If anything, it sounds like both Hyundai and Kia will produce a shared-platform truck, though details are obviously thin on the ground at this point. Hyundai, for its part, said it would build a new body-on-frame truck in the U.S. from American steel — a clear (if indirect) nod toward the 25% Chicken Tax levied against trucks built overseas, as well as fluctuating tariffs, incentives and exchange rates, which Kia expects to increase by as much as $800 million over those operating expense-related costs in 2025.

The Tasman, as it is available in certain markets right now, comes available with a 2.5-liter Smartstream direct-injected gas engine, which is similar to what we get on Hyundai/Kia models here in North America. You can also get it with a 2.2-liter turbo-diesel, which almost certainly wouldn’t land in Kia’s North American truck lineup, when it arrives by 2030. Instead, we could be looking at a Hilux vs. Tacoma situation, in which Toyota sells a markedly different midsize truck in the U.S. and Canada to what’s available overseas (in Mexico, buyers actually have both choices).

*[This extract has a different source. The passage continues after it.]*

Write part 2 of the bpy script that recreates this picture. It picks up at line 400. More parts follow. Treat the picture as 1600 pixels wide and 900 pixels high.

Kia’s ambitious plans aim to bring both a standard hybrid setup as well as an extended-range EV (EREV) to the mix by 2030. While that could include the Tasman, which is pretty similar in size to the Tacoma, it could also take a different route and introduce something a little closer to what Hyundai’s doing here in the U.S.

Beyond just the truck, Kia’s announcement also included a more aggressive sales volume target of 4.13 million vehicles globally by 2030, as well as 1.02 million sales in the U.S. within the same time frame (up from 852,155 sales in 2025). Like virtually every other automaker, it’s also heavily investing in semi-autonomous driving capability, with plans to launch a new self-driving model by late 2027, and an “urban autonmous vehicle” in early 2029 that’s capable of Level 2++ capability (basically hands-off, eyes-on self-driving that still requires humans to oversee the system).

For years and years, the midsize truck segment has effectively been an escalating fight between well-established players like the Toyota Tacoma, Nissan Frontier and Chevy Colorado/GMC Canyon. Ford was the latest to (re)enter the space with the Ranger back in 2019, but it will be interesting to see if and how Hyundai/Kia can shake up the status quo with another option in this hyper-competitive segment.